ミライト・ワンでは、将来的に通信・建設関連の需要減を見越して、企画提案から運用保守までをカバーしマルチエンジニアリングサービスを提供する「フルバリュー型モデル」への転換を図っている。

その一環として、2022年7月からはリスキリングによる事業ドライブを目的に「みらいカレッジ」を開学。現在までにグループ会社、パートナー企業から1万3000名が参加し、建設技術やソフトウェア開発、マネジメント、ESG(環境・社会・ガバナンス)分野の研修や資格取得を目指している。

新たな成長分野として注力する「みらいドメイン」の、「街づくり・里づくり/企業DX・GX事業」では、札幌大通水族館の建設工事を受注し、複数の自治体から街づくり関連の案件相談を受けているという。

また、グローバル事業の拡張も進めており、双日と共同出資しているタワーシェアリング事業が下期に建設のフェーズに入る。

ミライト・ワン設立後の3社の統合効果について、同社は2022年度が約6億円、2026年までに総額40億円を見込む。

  • 3社統合による統合効果を約40億円と見込む

    3社統合による統合効果を約40億円と見込む

「管理部門・共通部門の業務統合で200名程度のスリム化ができると考える。
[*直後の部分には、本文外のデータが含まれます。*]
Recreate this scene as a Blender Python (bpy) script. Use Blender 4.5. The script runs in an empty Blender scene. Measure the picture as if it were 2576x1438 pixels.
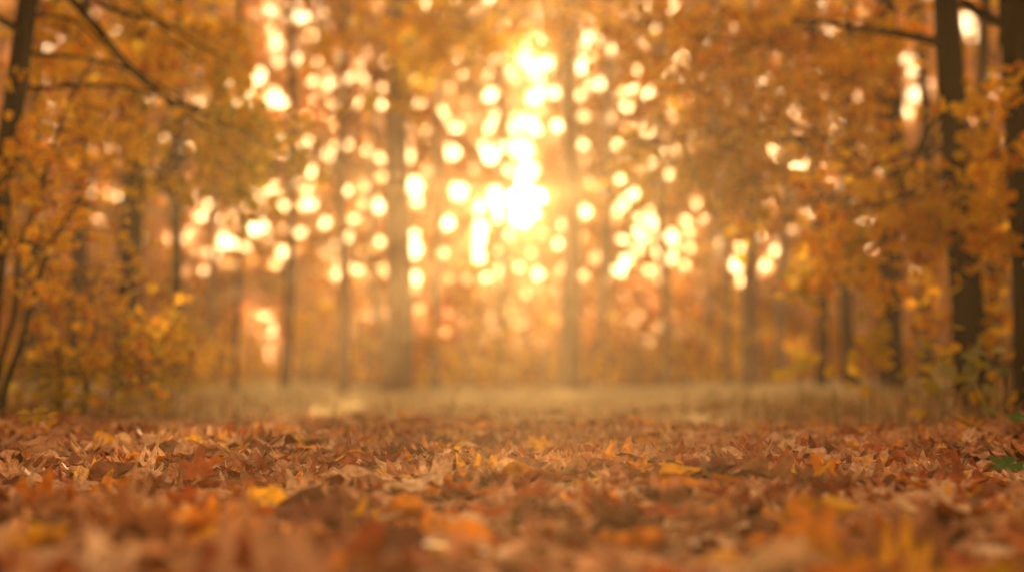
import bpy, math, random
import numpy as np
from mathutils import Vector

rng = np.random.default_rng(11)
random.seed(11)
sc = bpy.context.scene
COL = sc.collection
R = math.radians

# ------------------------------------------------------------------ camera
K = 0.8                                    # every distance below is multiplied by this
F, W, H = 4492.0 * K, 2576.0, 1438.0          # focal length in pixels of a 2576 wide picture
HZ = 940.0                                 # horizon row
CAMH = 0.365
FOCUS = 4.9
PITCH = math.atan((HZ - 719.0) / F)
cam_d = bpy.data.cameras.new('camera')
cam = bpy.data.objects.new('camera', cam_d)
COL.objects.link(cam)
cam.location = (0, 0, CAMH)
cam.rotation_euler = (math.pi / 2 + PITCH, 0, 0)
cam_d.sensor_width = 36.0
cam_d.lens = 36.0 * F / W
cam_d.clip_start = 0.05
cam_d.clip_end = 3000
cam_d.dof.use_dof = True
cam_d.dof.focus_distance = FOCUS
cam_d.dof.aperture_fstop = (cam_d.lens / 1000.0) / 0.058
sc.camera = cam
cp, sp = math.cos(PITCH), math.sin(PITCH)


def ray(px, py):
    a, b = (px - W / 2) / F, (719.0 - py) / F
    return np.array([a, cp - b * sp, sp + b * cp])


def at(px, py, d):
    r = ray(px, py)
    return np.array([0, 0, CAMH]) + r * (d * K / r[1])


# ------------------------------------------------------------------ terrain
def sstep(a, b, x):
    t = np.clip((x - a) / (b - a), 0, 1)
    return t * t * (3 - 2 * t)


def gz(x, y):
    x = np.asarray(x, float); y = np.asarray(y, float)
    z = 0.026 * np.sin(2.1 * x + 0.7) * np.sin(1.7 * y + 0.4) + 0.010 * np.sin(5.3 * x + 1.9 * y) * np.sin(4.1 * y - 1.3 * x)
    bank = sstep(1.6, 4.0, np.abs(x) - 0.03 * y) * sstep(5.5, 9.5, y)
    z = z + 0.10 * bank - 0.02 * sstep(7, 11, y) * (1 - bank)
    z = z + 0.35 * sstep(45, 90, y)
    return z


# ------------------------------------------------------------------ mesh helpers
def mesh_np(name, V, faces, mats, midx=None, smooth=True):
    me = bpy.data.meshes.new(name)
    V = np.asarray(V, np.float32)
    me.vertices.add(len(V))
    me.vertices.foreach_set('co', V.ravel())
    loops = np.concatenate([f.ravel() for f in faces]).astype(np.int32)
    tot = np.concatenate([np.full(len(f), f.shape[1]) for f in faces]).astype(np.int32)
    st = np.concatenate([[0], np.cumsum(tot)[:-1]]).astype(np.int32)
    me.loops.add(len(loops))
    me.loops.foreach_set('vertex_index', loops)
    me.polygons.add(len(tot))
    me.polygons.foreach_set('loop_start', st)
    me.polygons.foreach_set('loop_total', tot)
    for m in mats:
        me.materials.append(m)
    if midx is not None:
        me.polygons.foreach_set('material_index', np.asarray(midx, np.int32))
    me.update(calc_edges=True)
    me.polygons.foreach_set('use_smooth', np.full(len(tot), smooth))
    me.validate()
    return me


def link(name, me, parent=None, loc=None):
    o = bpy.data.objects.new(name, me)
    COL.objects.link(o)
    if loc is not None:
        o.location = loc
    if parent is not None:
        o.parent = parent
    return o


def tag(o, label, cat, group=None):
    o['label'] = label
    o['category'] = cat
    if group:
        o['group'] = group
    return o


def setting(o, kind):
    o['kind'] = kind
    return o


def empty(name, loc, label, cat, group=None):
    o = bpy.data.objects.new(name, None)
    o.empty_display_size = 0.2
    COL.objects.link(o)
    o.location = loc
    return tag(o, label, cat, group)


class MB:
    """collects pieces, then becomes one mesh"""
    def __init__(self):
        self.V = []; self.F = {}; self.n = 0; self.mi = {}

    def add(self, V, F, m=0):
        V = np.asarray(V, float).reshape(-1, 3)
        for f in (F if isinstance(F, list) else [F]):
            f = np.asarray(f)
            self.F.setdefault((f.shape[1], m), []).append(f + self.n)
        self.V.append(V)
        self.n += len(V)

    def mesh(self, name, mats, origin=(0, 0, 0), smooth=True):
        keys = list(self.F)
        fs = [np.concatenate(self.F[k]) for k in keys]
        mi = np.concatenate([np.full(len(f), k[1]) for f, k in zip(fs, keys)])
        return mesh_np(name, np.concatenate(self.V) - np.asarray(origin), fs, mats, mi, smooth)


def smooth_path(pts, n):
    pts = np.asarray(pts, float)
    k = len(pts)
    if k == 2:
        t = np.linspace(0, 1, n)[:, None]
        return pts[0] * (1 - t) + pts[1] * t
    P = np.vstack([2 * pts[0] - pts[1], pts, 2 * pts[-1] - pts[-2]])
    out = []
    for u in np.linspace(0, k - 1 - 1e-6, n):
        i = int(u); t = u - i
        a, b, c, d = P[i], P[i + 1], P[i + 2], P[i + 3]
        out.append(0.5 * ((2 * b) + (-a + c) * t + (2 * a - 5 * b + 4 * c - d) * t * t + (-a + 3 * b - 3 * c + d) * t ** 3))
    return np.array(out)


def tube(mb, path, rad, sides=8, m=0, rough=0.0):
    path = np.asarray(path, float)
    n = len(path)
    rad = np.interp(np.linspace(0, 1, n), np.linspace(0, 1, len(rad)), rad) if len(rad) != n else np.asarray(rad, float)
    T = np.gradient(path, axis=0)
    T /= np.linalg.norm(T, axis=1)[:, None] + 1e-12
    ref = np.array([0.0, 0.0, 1.0]) if abs(T[:, 2]).mean() < 0.8 else np.array([1.0, 0.13, 0.0])
    A = np.cross(T, ref); A /= np.linalg.norm(A, axis=1)[:, None] + 1e-12
    B = np.cross(T, A)
    th = np.linspace(0, 2 * math.pi, sides, endpoint=False)
    rr = rad[:, None] * (1 + rough * rng.standard_normal((n, sides)))
    V = path[:, None, :] + rr[..., None] * (np.cos(th)[None, :, None] * A[:, None, :] + np.sin(th)[None, :, None] * B[:, None, :])
    i = np.arange(n - 1)[:, None] * sides; j = np.arange(sides)[None, :]; j2 = (j + 1) % sides
    q = np.stack([i + j, i + j2, i + sides + j2, i + sides + j], -1).reshape(-1, 4)
    caps = [np.arange(sides)[::-1][None, :], ((n - 1) * sides + np.arange(sides))[None, :]]
    mb.add(V.reshape(-1, 3), [q] + caps, m)


# leaf templates: y from stalk (0) to tip (1), x across, z up
def tmpl_simple(fold=0.12, w=0.34):
    v = [(0, 0, 0), (0, .5, 0), (0, 1, -.06), (w * .8, .28, fold), (w, .62, fold * .8), (-w * .8, .28, fold), (-w, .62, fold * .8)]
    f3 = np.array([(0, 3, 1), (0, 1, 5), (1, 4, 2), (1, 2, 6), (1, 3, 4), (1, 6, 5)])
    return np.array(v, float), [f3]


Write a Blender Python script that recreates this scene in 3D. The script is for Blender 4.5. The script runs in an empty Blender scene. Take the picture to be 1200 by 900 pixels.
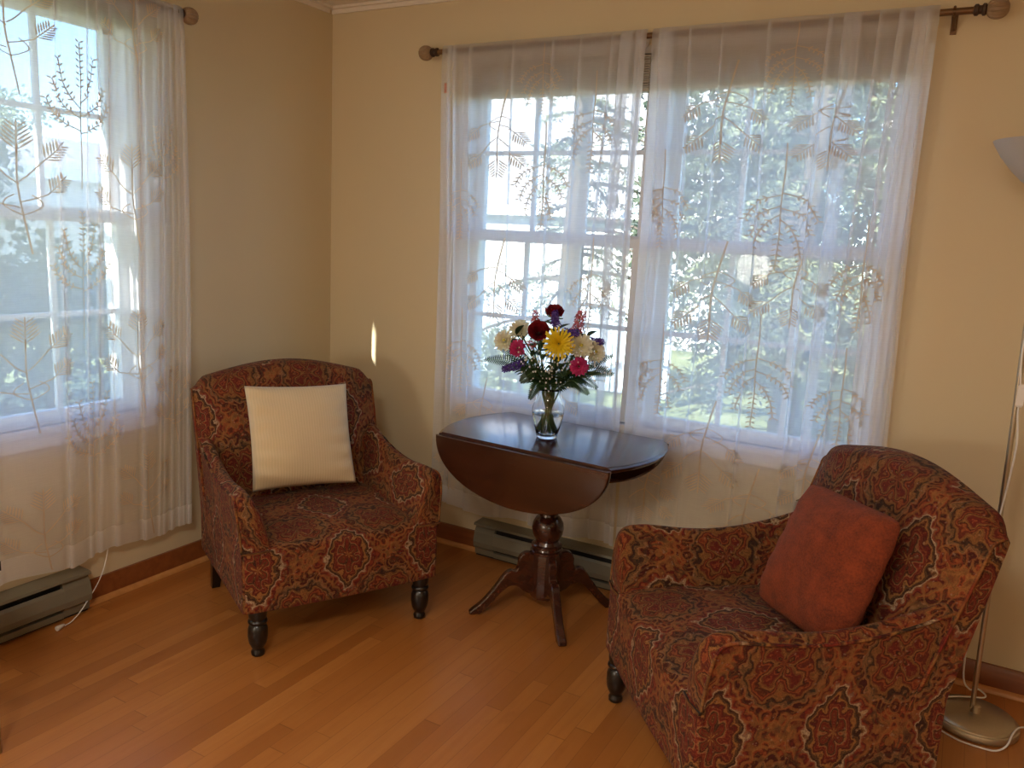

雇用は継続し、人材を営業含めた戦略的な部門にシフトしていくことで収益の効率化を図りたい」(中山氏)

他方で、西武建設との事業連携効果も表れている。従来、外部に発注していた建設関連の案件を相互発注したことで、2022年3月から9月の間で約1億円の内部留保を創出できたという。

中山氏は、「西武建設の土木の強みとミライト・ワングループの通信の強みを融合し、『スマートゼネコン』コンセプトの下で新しい街づくりを支援していく」と述べた。